Aside from the benefits it brings, 3D-IC technology inevitably exacerbates the difficulty of power delivery with volumetrically increasing power consumption. Recent work managed to “recycle” current within the 3D stack by linking the different layers' supply/ground nets into a series connection. This charge-recycled (also known as voltage-stacked, or V-S) scheme provides a scalable solution for 3D-IC's power delivery because it supports an arbitrary number of layers with a constant off-chip current demand. Although prior work has studied the circuit implementation of a V-S power delivery network (PDN) and its current-reduction benefits, a whole-system evaluation of V-S PDNs' transient voltage noise and a noise comparison between the V-S PDN and the traditional PDN are missing.
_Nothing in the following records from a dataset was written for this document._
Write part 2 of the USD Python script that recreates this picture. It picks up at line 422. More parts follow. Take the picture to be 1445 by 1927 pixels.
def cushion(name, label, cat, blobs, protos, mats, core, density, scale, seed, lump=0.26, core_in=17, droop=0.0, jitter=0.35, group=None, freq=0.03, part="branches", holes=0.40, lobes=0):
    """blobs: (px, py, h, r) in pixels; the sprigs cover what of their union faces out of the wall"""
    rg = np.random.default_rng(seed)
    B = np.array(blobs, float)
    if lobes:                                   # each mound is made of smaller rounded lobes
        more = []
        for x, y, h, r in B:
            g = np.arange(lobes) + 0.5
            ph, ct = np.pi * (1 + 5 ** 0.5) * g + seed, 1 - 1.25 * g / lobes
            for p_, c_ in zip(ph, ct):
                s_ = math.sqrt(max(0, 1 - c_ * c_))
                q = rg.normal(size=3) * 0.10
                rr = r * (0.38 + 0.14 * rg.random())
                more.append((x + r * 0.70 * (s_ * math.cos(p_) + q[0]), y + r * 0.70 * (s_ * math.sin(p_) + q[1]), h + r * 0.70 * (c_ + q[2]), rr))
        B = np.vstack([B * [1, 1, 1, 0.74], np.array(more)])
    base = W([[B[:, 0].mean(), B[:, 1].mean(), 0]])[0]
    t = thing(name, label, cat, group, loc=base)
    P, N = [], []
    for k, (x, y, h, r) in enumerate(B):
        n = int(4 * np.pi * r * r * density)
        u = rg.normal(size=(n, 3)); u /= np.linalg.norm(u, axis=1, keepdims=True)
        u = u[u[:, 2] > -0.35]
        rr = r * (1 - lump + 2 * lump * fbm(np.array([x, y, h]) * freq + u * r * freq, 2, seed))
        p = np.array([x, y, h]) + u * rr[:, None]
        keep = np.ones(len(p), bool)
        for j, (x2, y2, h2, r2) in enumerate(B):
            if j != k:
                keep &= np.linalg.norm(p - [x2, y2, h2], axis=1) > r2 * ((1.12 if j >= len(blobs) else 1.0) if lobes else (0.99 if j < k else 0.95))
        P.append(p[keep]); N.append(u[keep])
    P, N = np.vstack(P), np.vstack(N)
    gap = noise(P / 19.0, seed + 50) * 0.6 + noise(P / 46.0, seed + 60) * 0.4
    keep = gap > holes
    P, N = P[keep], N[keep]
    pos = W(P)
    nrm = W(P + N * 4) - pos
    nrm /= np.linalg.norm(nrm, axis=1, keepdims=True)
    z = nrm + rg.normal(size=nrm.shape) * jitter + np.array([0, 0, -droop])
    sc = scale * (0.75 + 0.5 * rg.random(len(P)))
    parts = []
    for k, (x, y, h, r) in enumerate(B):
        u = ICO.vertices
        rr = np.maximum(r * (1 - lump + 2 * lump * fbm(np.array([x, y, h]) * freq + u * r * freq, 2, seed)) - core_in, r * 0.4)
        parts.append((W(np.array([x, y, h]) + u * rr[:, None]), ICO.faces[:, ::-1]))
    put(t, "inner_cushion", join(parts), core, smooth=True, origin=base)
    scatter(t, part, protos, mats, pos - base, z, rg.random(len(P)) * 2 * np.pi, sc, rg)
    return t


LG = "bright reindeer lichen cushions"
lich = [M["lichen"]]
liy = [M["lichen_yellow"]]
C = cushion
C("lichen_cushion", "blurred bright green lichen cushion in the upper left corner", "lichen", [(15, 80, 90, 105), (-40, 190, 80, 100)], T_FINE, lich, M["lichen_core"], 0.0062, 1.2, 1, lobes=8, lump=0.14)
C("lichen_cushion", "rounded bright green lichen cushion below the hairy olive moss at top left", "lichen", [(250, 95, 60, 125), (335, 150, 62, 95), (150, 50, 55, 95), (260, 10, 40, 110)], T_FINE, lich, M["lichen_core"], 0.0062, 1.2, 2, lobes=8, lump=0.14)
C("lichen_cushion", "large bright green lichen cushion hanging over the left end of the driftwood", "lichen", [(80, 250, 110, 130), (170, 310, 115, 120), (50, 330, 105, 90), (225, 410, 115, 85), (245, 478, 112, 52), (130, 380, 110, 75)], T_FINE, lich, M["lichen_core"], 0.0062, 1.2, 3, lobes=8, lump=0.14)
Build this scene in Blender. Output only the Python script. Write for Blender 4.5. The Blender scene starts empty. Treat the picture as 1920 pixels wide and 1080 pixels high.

In this paper, we build a system-level model to examine voltage-stacked 3D-ICs' transient noise and explore the impact of different PDN design parameters and workload behaviors. Our results show that compared with the traditional PDN scheme, V-S provides stronger isolation for cross-layer noise interference, which in turn grants higher performance benefits for run-time noise mitigation techniques, such as dynamic margin adaptation. We observe that, compared with traditional PDNs, V-S PDNs provide up to 60% lower transient noise in the worst-case scenario. Furthermore, we show that V-S PDNs significantly reduce the packaging cost, because their noise is almost insensitive to the package impedance (e.g., a 300% impedance increase only raises worst-case noise by less than 0.3% Vdd).